An old ad, a new scam
Now the signs are back, analysts say, only the scam has changed. Instead of looking for straw buyers to purchase, say, 10 homes at a time, inflate the value and steal money from the bank, now the scammers are looking for homeowners facing foreclosure.
“Scammers are even posing as state-certified foreclosure consultants, when no state in the country gives such a certification,” Strupp says.
A buyer’s market = desperate sellers
“These are desperation moves by the builder or the seller because they are teetering on bankruptcy,” Lackner says. “You can see an entire neighborhood destroyed in a week.”
How much for a good identity?
“It’s called a ghost appraisal, where someone steals an appraiser’s name and approves an inflated valuation,” Lackner says. “It’s really easy to do, and it happens all the time.”
As the flow of borrowers dries up, consumers with good credit also are at greater risk of identity theft. “As financial institutions begin to enforce higher lending standards, the identities of individuals with good credit will increase in value to perpetrators,” according to the FBI’s report. “As such, individuals with good credit will likely be at a more significant risk for identity theft and mortgage fraud schemes, and the continued vulnerability of identifying information will allow perpetrators the accesses necessary to commit such schemes.”
Some banks slow to change
Which means now as then, some banks are complicit in mortgage fraud.
“The lenders are so desperate to get business that they still are writing loans that have no business getting approved,” Roberts says. “They know exactly what is happening, and they don’t care. Still.”
“Some banks don’t care,” Hagar says. “The people in the trenches get it. They see the fraud before it happens. But they’re getting so much pressure from higher management to sell the loans anyway so the company can get the loan fees and stay alive.”
For its part, the FBI appears to understand that mortgage fraud often happens with the knowledge and support of banking and mortgage industry professionals. In its April report, the bureau instructed field agents to focus their investigations on industry insiders.
“Perpetrators in mortgage industry occupations are familiar with the mortgage loan process and therefore know how to exploit vulnerabilities in the system,” the FBI report said. “During declining markets, mortgage fraud perpetrators may take advantage of industry personnel attempting to generate loans to maintain current standards of living.”
The news about mortgage fraud, then, is mixed. Some scammers who successfully manipulated loan procedures during the real estate boom years are getting out of the trade, unsure how their tactics can work in a shrinking economy and intimidated by the prospect of long prison sentences.

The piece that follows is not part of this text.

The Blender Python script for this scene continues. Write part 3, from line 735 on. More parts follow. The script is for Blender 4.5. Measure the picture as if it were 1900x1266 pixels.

“The FBI’s warnings have been very stern,” Lackner says. “I think they did scare lots of people.”
Even small-time scammers are nervous. “I’m getting a lot of calls from people who say, ‘I overstated my income three years ago to get a loan, am I gonna go to jail?’” Novy says. The answer is probably not. In its April report, the FBI said it would focus its enforcement efforts on people who committed mortgage fraud for profit, often involving multiple houses, instead of people who committed fraud to buy their own home.
But there is still so much profit to be made, are so many homeowners facing foreclosure, so many new scams to try, and so many lenders desperate to make a quarterly profit that temptation remains high.
And there are still so few police on the scene.
“Regulators are completely overwhelmed,” says Strupp. “They simply can’t keep up.”
Which means that the mortgage fraud crisis is not over. It will decrease in some areas and change shape in others.
“The bad guys are using more sophisticated techniques, but it’s always the same fraud: writing false statements on documents to get a loan they shouldn’t be able to get,” Morgan says. But experts agree that there will be millions more properties like Unit 602 that mysteriously rise and plummet in value, wreaking havoc on the neighbors and entire communities.
“The people involved in the [Unit 602] scam are out of business,” Lackner says. “But new people are coming up to take their place.”